Meritocracy & Mnemosyne

If you want to be a teacher, I suppose it would help to have a teaching philosophy – and the implicit love of learning about teaching and education that must come with it. Over the last decade, advancements in neuroscience have made our blindfolded guesses about some aspects of education a little clearer. The ramifications of this are simple: 1) we need to upgrade our teaching habits, 2) these practices must be based on cognitive neuroscience, 3) they need to be part of the progressive development and upgrading of the learner's brain and not work against it.

Here are some simple points related to education then.

Capacity: The human brain has a finite and self-limiting capacity for perception, interaction, content development and memory. When it exceeds this capacity, it will overwrite, transform, or otherwise alter its data structures. In fact, this happens all the time. This is why we now know that eye-witness accounts can never be accurate although they can be extremely precise in detail – the brain has an outstanding ability to manufacture and maintain illusory memories.
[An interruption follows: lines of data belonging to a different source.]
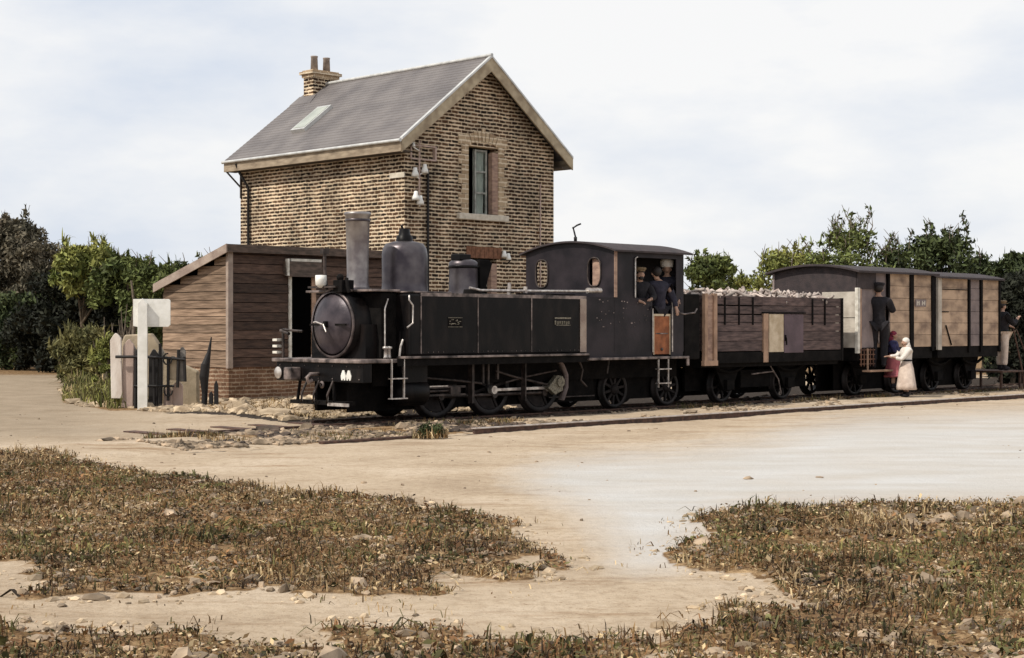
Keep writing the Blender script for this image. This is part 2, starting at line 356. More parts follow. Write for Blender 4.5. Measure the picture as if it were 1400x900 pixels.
def vegmask(x, y):
    wx = x + (vn(x, y, 1.3, 1) - .5) * .5 + (vn(x, y, 5, 2) - .5) * .22; wy = y + (vn(x, y, 1.3, 3) - .5) * .5 + (vn(x, y, 5, 4) - .5) * .25
    px, py = to_px(wx, wy); r = np.zeros(px.shape, bool)
    for p in VEG: r |= inpoly(px, py, p)
    return r & (y > 1.5)
def height(x, y):
    u, v = to_uv(x, y)
    z = (vn(x, y, .5, 5) - .5) * .04 + (vn(x, y, 3, 6) - .5) * .012
    z = z * np.clip((60 - y) / 30, 0, 1)
    near = np.exp(-((v + 1.15) / .75) ** 2) * .05 + np.exp(-((v + 2.05) / .3) ** 2) * .015
    z = z * np.where((v > -.4) & (v < 1.5), .3, 1) + near * (.7 + .6 * vn(x, y, 2.5, 7)) * (u > -9)
    z = np.where((v < -2.36) & (v > -3), z - .015, z)
    # rubble heap before the shed
    z = z + .22 * np.exp(-((u - 3.6) / 2.6) ** 2 - ((v - 3.6) / 1.3) ** 2) * (.6 + .8 * vn(x, y, 3, 8))
    z = z + .03 * vegmask(x, y) * vn(x, y, 4, 9)
    return z
def axis(a, b, step, lo, hi):
    c = list(np.arange(a, b, step)); s = step; x = a
    while x > lo: s *= 1.35; x -= s; c.insert(0, x)
    s = step; x = b
    while x < hi: c.append(x); s *= 1.35; x += s
    c.append(x); return np.array(c)
gx = axis(-9.5, 20, .075, -1200, 1200); gy = axis(5.5, 44, .1, -60, 2400)
GX, GY = np.meshgrid(gx, gy); GZ = height(GX, GY)
far = (GX < -30) | (GX > 40) | (GY > 70) | (GY < 0); GZ[far] = 0
nx_, ny_ = len(gx), len(gy)
V_ = np.stack([GX.ravel(), GY.ravel(), GZ.ravel()], 1)
ii = (np.arange(ny_ - 1)[:, None] * nx_ + np.arange(nx_ - 1)[None]).ravel()
F_ = np.stack([ii, ii + 1, ii + nx_ + 1, ii + nx_], 1)
gm = bpy.data.materials.new('ground'); gm.use_nodes = True; t = gm.node_tree; N = t.nodes.new; K = t.links.new; b = t.nodes['Principled BSDF']
b.inputs['Roughness'].default_value = .95; b.inputs['Specular IOR Level'].default_value = .12
at = N('ShaderNodeAttribute'); at.attribute_name = 'soil'; sepc = N('ShaderNodeSeparateColor'); K(at.outputs['Color'], sepc.inputs[0])
tg = N('ShaderNodeTexCoord')
def noise(sc, det=6, ro=.6, st=None):
    n = N('ShaderNodeTexNoise'); n.inputs['Scale'].default_value = sc; n.inputs['Detail'].default_value = det; n.inputs['Roughness'].default_value = ro
    if st:
        m_ = N('ShaderNodeMapping'); m_.inputs['Scale'].default_value = st; K(tg.outputs['Object'], m_.inputs[0]); K(m_.outputs[0], n.inputs['Vector'])
    else: K(tg.outputs['Object'], n.inputs['Vector'])
    return n.outputs['Fac']
def ramp(f, *els):
    r = N('ShaderNodeValToRGB'); e = r.color_ramp.elements
    while len(e) < len(els): e.new(.5)
    for q, (p, c) in zip(e, els): q.position = p; q.color = (*c, 1) if len(c) == 3 else c
    K(f, r.inputs['Fac']); return r.outputs['Color']
def mixc(f, a, c, mode='MIX'):
    m_ = N('ShaderNodeMixRGB'); m_.blend_type = mode
    if isinstance(f, float): m_.inputs['Fac'].default_value = f
    else: K(f, m_.inputs['Fac'])
    K(a, m_.inputs['Color1']); K(c, m_.inputs['Color2']); return m_.outputs['Color']
sand = ramp(noise(.55, 9, .65), (.3, (.35, .27, .19)), (.5, (.45, .36, .262)), (.72, (.53, .44, .34)))
sand = mixc(1., sand, ramp(noise(9, 8, .75), (.3, (.72, .68, .64)), (.55, (1, 1, 1))), 'MULTIPLY')
sand = mixc(1., sand, ramp(noise(3.2, 9, .8, (.45, 1.6, 1)), (.30, (.52, .42, .33)), (.38, (1, 1, 1))), 'MULTIPLY')
sand = mixc(1., sand, ramp(noise(42, 4, .6), (.30, (.55, .47, .40)), (.40, (1, 1, 1))), 'MULTIPLY')
sand = mixc(1., sand, ramp(noise(.9, 10, .75, (.35, 1.9, 1)), (.36, (.68, .60, .52)), (.46, (1, 1, 1))), 'MULTIPLY')
pale = ramp(noise(1.1, 7, .6, (.5, 1.5, 1)), (.3, (.43, .405, .37)), (.65, (.50, .49, .475)))
soil = ramp(noise(11, 8, .75), (.3, (.05, .028, .014)), (.48, (.16, .095, .045)), (.68, (.45, .31, .17)))
cinder_shade_col = ramp(noise(16, 8, .75), (.35, (.012, .010, .009)), (.62, (.06, .045, .035)))  # cinder tone taken near black to carry the shade under the train
def edge(ch, n_, lo=.35, hi=.65, amt=.6):
    a = N('ShaderNodeMath'); a.operation = 'MULTIPLY_ADD'; a.inputs[1].default_value = amt; K(n_, a.inputs[0]); K(sepc.outputs[ch], a.inputs[2])
    s_ = N('ShaderNodeMath'); s_.operation = 'SUBTRACT'; s_.inputs[1].default_value = amt / 2; K(a.outputs[0], s_.inputs[0])
    m_ = N('ShaderNodeMapRange'); m_.inputs['From Min'].default_value = lo; m_.inputs['From Max'].default_value = hi; K(s_.outputs[0], m_.inputs['Value']); return m_.outputs['Result']
road = ramp(noise(1.4, 8, .65), (.3, (.20, .155, .105)), (.7, (.32, .255, .185)))
ra = N('ShaderNodeMath'); ra.operation = 'SUBTRACT'; ra.inputs[0].default_value = 1; K(at.outputs['Alpha'], ra.inputs[1]); sand = mixc(ra.outputs[0], sand, road)
c = mixc(edge(1, noise(.8, 6), .15, .95, .5), sand, pale)
c = mixc(edge(0, noise(7, 6), .35, .6, .7), c, soil)
c = mixc(edge(2, noise(5, 7, .7), .35, .62, .8), c, cinder_shade_col)
K(c, b.inputs['Base Color'])
bp = N('ShaderNodeBump'); bp.inputs['Strength'].default_value = .6; bp.inputs['Distance'].default_value = .035; K(noise(14, 8, .7), bp.inputs['Height']); K(bp.outputs['Normal'], b.inputs['Normal'])
ground = npmesh('ground', V_, F_, gm, 'structure', True)
x, y = V_[:, 0], V_[:, 1]; px, py = to_px(x, y); u, v = to_uv(x, y)
far_ = far.ravel()
soilc = np.zeros((len(V_), 4), np.float32); soilc[:, 3] = 1
soilc[:, 0] = vegmask(x, y) * 1.
soilc[:, 0] = np.maximum(soilc[:, 0], inpoly(px, py, VERGE) * .8)
soilc[:, 0] = np.maximum(soilc[:, 0], .62 * ((v > -2.35) & (v < -.35) & (u < 2.3) & (u > -2.4)) * (vn(x, y, 1.2, 21) > .25))
soilc[:, 0] = np.maximum(soilc[:, 0], np.clip((y - 48) / 8, 0, .9))
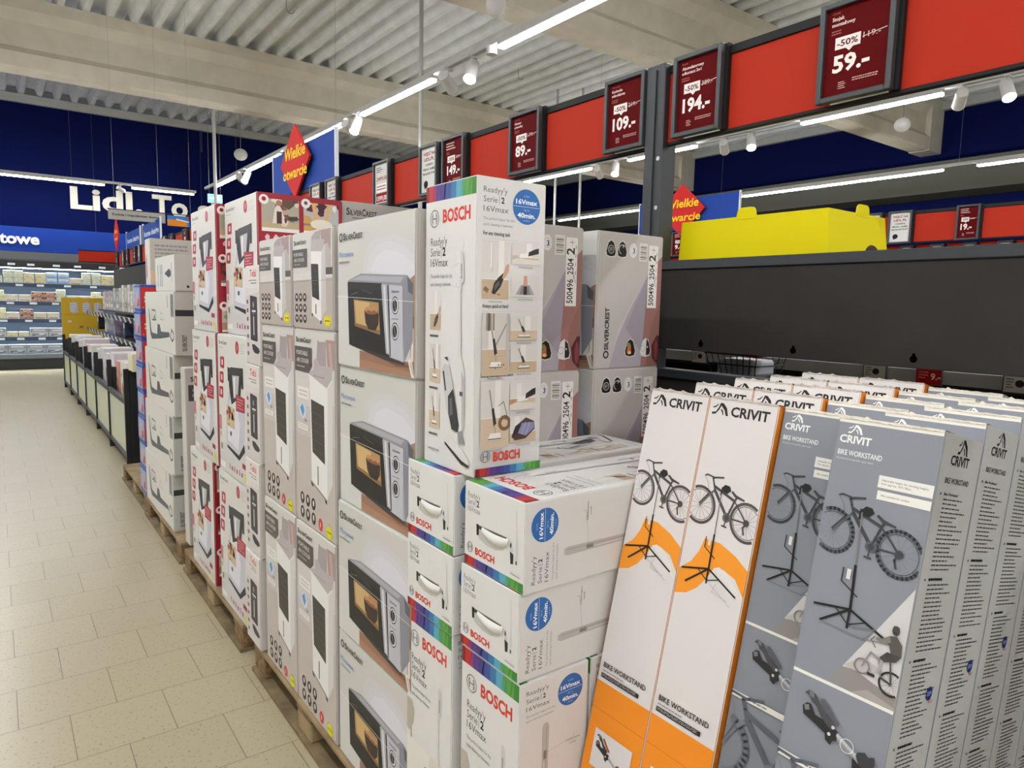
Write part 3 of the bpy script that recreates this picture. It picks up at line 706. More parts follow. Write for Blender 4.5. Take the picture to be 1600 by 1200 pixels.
# ------------------------------------------------------------------ air cooler cartons
def cooler(dz, short):
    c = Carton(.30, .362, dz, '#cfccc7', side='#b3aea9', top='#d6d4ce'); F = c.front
    if not short:
        F.rect(0, 0, 1, .46, '#bfb6af'); F.poly([(0, .46), (1, .46), (1, .66), (.4, .62), (0, .60)], '#c5c0bc')
        F.poly([(.60, .96), (.64, .95), (.80, .955), (.81, .80), (.55, .80), (.57, .86)], '#a39a9b'); F.poly([(.80, .965), (1, .965), (1, .83), (.84, .82)], '#a88f8b'); F.poly([(.86, .95), (.92, .95), (.96, .84), (.90, .83)], '#bca5a0'); F.poly([(.5, .86), (.58, .87), (.72, .81), (.7, .78), (.5, .79)], '#b3abab')
        F.poly([(.39, .78), (.42, .245), (.81, .19), (.94, .285), (.955, .78), (.8, .74)], '#e4e3e0'); F.poly([(.81, .19), (.94, .285), (.955, .78), (.84, .74), (.82, .4)], '#d2d1ce')
        F.poly([(.365, .785), (.62, .835), (.965, .84), (.93, .78), (.82, .735)], '#b6aeae'); F.poly([(.365, .785), (.82, .735), (.94, .78), (.94, .772), (.82, .722), (.37, .77)], '#e3e1de'); F.greek(.48, .775, .78, .787, 1, '#8f8988')
        F.poly([(.42, .66), (.75, .645), (.76, .36), (.45, .395)], '#403d38')
        for q in range(5): F.line([(.42+.005*q, .60-.045*q), (.75+.002*q, .588-.046*q)], .0022, '#5e5a52'); F.k -= 1
        F.k += 1
        F.rect(.575, .24, .595, .335, '#2b2b2b'); F.poly([(.40, .245), (.46, .235), (.46, .215), (.41, .225)], '#1d1d1d'); F.poly([(.75, .20), (.80, .19), (.80, .165), (.755, .175)], '#1d1d1d')
        F.poly([(.42, .245), (.81, .19), (.81, .18), (.42, .235)], '#8d8984')
        for j, v in enumerate((.127, .052)):
            for u in (.16, .31, .46): F.ell(u+.12*0, v, .055, .032, '#35302d', 14); F.k -= 1
        F.k += 1
        for j, v in enumerate((.127, .052)):
            for u in (.16, .31, .46): F.ell(u, v+.004, .02, .016, '#d8d3cd', 8); F.k -= 1
        F.k += 1
        F.ell(.64, .045, .055, .032, '#c5433a', 14); F.text('3', .62, .033, .022, '#f2e2dc', bold=.02)
        F.ell(.85, .035, .075, .033, '#ded421', 14); F.ring(.85, .035, .024, .001, '#8c8412'); F.greek(.80, .027, .9, .043, 1, '#6d660d', rag=0)
        F.rect(.06, .65, .37, .71, '#e6e4de'); F.greek(.1, .66, .34, .70, 2, '#bdb9b2'); F.rect(.06, .49, .33, .52, '#e6e4de'); F.greek(.08, .495, .31, .517, 2, '#bdb9b2')
        F.poly([(.1, .60), (.2, .635), (.3, .60), (.27, .56), (.2, .545), (.13, .565)], '#cfdbe6'); F.poly([(.13, .60), (.2, .625), (.25, .59), (.2, .555)], '#5d8fc4'); F.rect(.25, .535, .31, .548, '#8c8c8c')
        F.text('PORTABLE', .05, .868, .022, '#fff') if False else None
        F.poly([(.0, .915), (.46, .915), (.46, .825), (.37, .788), (.0, .788)], '#56524e')
        F.text('PORTABLE', .05, .873, .022, '#d6d2cc', w=.30, bold=.012); F.text('AIR COOLER', .05, .836, .022, '#d6d2cc', w=.33, bold=.012); F.greek(.05, .808, .28, .82, 1, '#b5b0aa')
        silver(F, .035, .938, .022, .41, ring=False)
    else:
        F.rect(0, 0, 1, .57, '#b7ada5'); F.poly([(0, .57), (.5, .6), (1, .58), (1, .52), (0, .5)], '#d4d1cc'); F.rect(.72, .55, 1, .62, '#57504c')
        F.poly([(.51, .95), (.6, .99), (.72, 1), (.74, .8), (.5, .8)], '#a39a9b'); F.poly([(.72, 1), (.97, 1), (.96, .75), (.79, .74)], '#a28d8a'); F.poly([(.66, .84), (.9, .86), (.97, .75), (.97, .62), (.7, .62)], '#b5adab')
        F.poly([(.49, .81), (.75, .79), (.81, .17), (.73, .07), (.50, .15)], '#e6e4e1'); F.poly([(.75, .79), (.84, .86), (.86, .2), (.81, .17), (.73, .07)], '#c6c4c1')
        F.poly([(.49, .85), (.55, .92), (.83, .90), (.75, .785), (.49, .80)], '#b3abab')
        F.poly([(.49, .67), (.67, .66), (.69, .29), (.51, .33)], '#35332f')
        for q in range(4): F.line([(.495, .60-.065*q), (.68, .59-.068*q)], .0015, '#55524b'); F.k -= 1
        F.k += 1
        F.rect(.595, .15, .615, .25, '#2b2b2b'); F.rect(.5, .125, .53, .155, '#1d1d1d'); F.rect(.71, .05, .74, .085, '#1d1d1d')
        for v in (.32, .205, .09):
            for u in (.10, .21, .32): F.ell(u, v, .045, .047, '#2f2b29', 14); F.ell(u, v+.005, .018, .02, '#d8d3cd', 8); F.k -= 2
        F.k += 2
        F.ell(.88, .085, .085, .06, '#e4d91f', 16); F.ring(.88, .085, .016, .001, '#8c8412'); F.greek(.825, .07, .935, .10, 1, '#6d660d', rag=0)
        F.rect(0, .64, .395, .835, '#56524e'); F.text('PORTABLE', .04, .765, .036, '#d6d2cc', w=.25, bold=.012); F.text('AIR COOLER', .04, .705, .036, '#d6d2cc', w=.28, bold=.012); F.greek(.04, .665, .22, .682, 1, '#b5b0aa')
        silver(F, .04, .885, .04, .34, ring=False); F.line([(0, .495), (1, .495)], .0012, '#8d8780')
    c.top.rect(.02, .47, .98, .53, '#c3b394')
    return c.build('air_cooler_carton')
CT, CS = cooler(.688, False), cooler(.322, True)
for col, y in ((0, 2.2405), (1, 2.6125)):
    nb = 'next to the microwave cartons' if col == 0 else 'next to the slim white cartons'
    place(CT, (.843+.15, y, ZP), 'lower tall air cooler carton with grey grille picture, %s' % nb)
    place(CT, (.845+.15, y-.002, ZP+.690), 'upper tall air cooler carton with grey grille picture, %s' % nb)
    place(CS, (.843+.15, y+(.004 if col == 0 else .012), ZP+1.380), 'short air cooler carton on top of the tall ones, %s' % nb)

# ------------------------------------------------------------------ slim device cartons (between coolers and mixers)
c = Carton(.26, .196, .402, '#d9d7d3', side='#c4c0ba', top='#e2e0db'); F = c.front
F.rect(0, 0, 1, .78, '#cfc9c6'); F.poly([(0, .78), (1, .78), (1, .74), (0, .70)], '#d6d3d0')
F.text('Tefal', .34, .895, .075, '#d5392c', w=.46, bold=.012); F.greek(.26, .845, .82, .87, 1, '#8b8784'); F.greek(.42, .82, .8, .838, 1, '#33302e', rag=0)
F.poly([(.33, .69), (.36, .705), (.80, .69), (.83, .68), (.83, .25), (.79, .235), (.36, .245), (.33, .26)], '#38343a'); F.poly([(.37, .67), (.79, .665), (.79, .27), (.37, .275)], '#423d43')
F.ell(.56, .61, .06, .03, '#8e8a8c'); F.rect(.46, .535, .72, .555, '#d9d6d5'); F.rect(.55, .30, .60, .49, '#d9d6d5'); F.ell(.56, .52, .03, .01, '#8e8a8c')
F.poly([(.42, .20), (.6, .205), (.9, .17), (.97, .14), (.85, .11), (.6, .115), (.45, .15)], '#39353a')
for q in range(7): F.rect(.08, .08+q*.09, .2, .08+q*.09+.04, '#6f6a69'); F.k -= 1
F.k += 1
SL = c.build('slim_carton')
for k in range(4):
    place(SL, (.84+.13-.004*(3-k), 2.895+.012*(3-k), ZP+.403*k), '%s slim white carton with a dark gadget and red lettering' % ['lowest', 'second from the bottom', 'third from the bottom', 'topmost'][k])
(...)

In another sense, the brain has practically infinite capacity for storing things – it's only a problem of establishing permanence and recalling specific information which has been established. The same datum can be stored in several different and redundant ways, which are reassembled or reconstructed on demand, and then reproduced in a form that is unique each time.

Content: The brain doesn't store data in equivalent bits. This might sound strange, but in this age of largely digital information, the tendency is to see data as blocks of uniform chunks (bits, bytes etc). The brain creates holographs, which for a time we had no other way to represent except as 'pictures'. Hence, there was a well-intentioned but not very useful move towards mind-mapping. The brain really stores content in multidimensional structures with no easily quantifiable chunk size or shape. The structures interlock and change frequently. You cannot say 'a memory' usefully when each memory is just a temporary focal spot in a microcosmic universe. Can you remember the number that comes after '3'? You can? What do you remember it as? And was there any sidetracking or interference? Did anyone think of pi instead?

Creativity: The brain iterates, reiterates and associates among all its nodes. Sometimes, this is called reverie, or dreaming. Sometimes it is something else. Certain numbers tend to be associated with certain things – patterns, structures, designs. This is because the brain favours symmetry and proportionality, as these take up less 'space'. The brain respects asymmetry and disproportionality because they require greater processing effort, and hence 'attract attention'. This is why it automatically creates patterns (and why pattern is comforting to humans), while at the same time, it focuses on what is different. Human creativity therefore is a combination of making things fit in place and making things that don't fit. It is somewhat analogous to the margin between chaos and void in patterns like the Mandelbrot set.

Conclusions: It is therefore important for an educational system to develop the effective use of the natural modes of the brain. No point excessively stressing linear thought, recall, non-linear thought, verbal expression etc. Rather, if we had to design a system of education from scratch, it should be as broad and random as possible while maintaining a few constraints. You would have to develop ways of teaching which include the following:

1) Give the brain some overarching concept which is visually symmetrical and has enough elements to engage it while not having enough to confuse it. Think of hexagons and triangles and other simple data structures.

2) Show parallels and patterns which share data elements. Obvious examples: {seven dwarfs, seven samurai, seven days of the week, seven colours of the rainbow}, {blackbirds, ravens, crows, jays, rooks, magpies, jackdaws}.

3) Teach learners how to express non-linear data as a linear communication. Conversely, teach learners to unpack linear communications into non-linear structures. The main thing is to train the brain to pack and unpack efficiently and effectively. Examples include poetry writing and poetry analysis.

4) Allow for creativity within strict limits. This sounds odd, but it is the norm – consider sculpture (material and mass limits), painting (chromatic and size limits), music (equipment and harmonic limits) and so on. There is no such thing as lack of creativity; there is only a problem with contexts in which creativity is minimally useful or too diverse to be processed.

5) Develop learner ability to create and define tasks and task sets, weave them into plans, and carry them out. In the long run, letting students decide what homework to do and entrusting the choice to them will prepare them for the real world.

6) Enforce random and gruelling assessment with periods of recovery, rest, and relaxation in between – and equally enforced. This is what most of the world is like!

A philosophy of education would simply have to be a collection of coherent ideas and thoughts developed systematically from these principles and deployed in the service of learning. Future cohorts of teachers should think long and hard about this. Actually, present cohorts of teachers should too.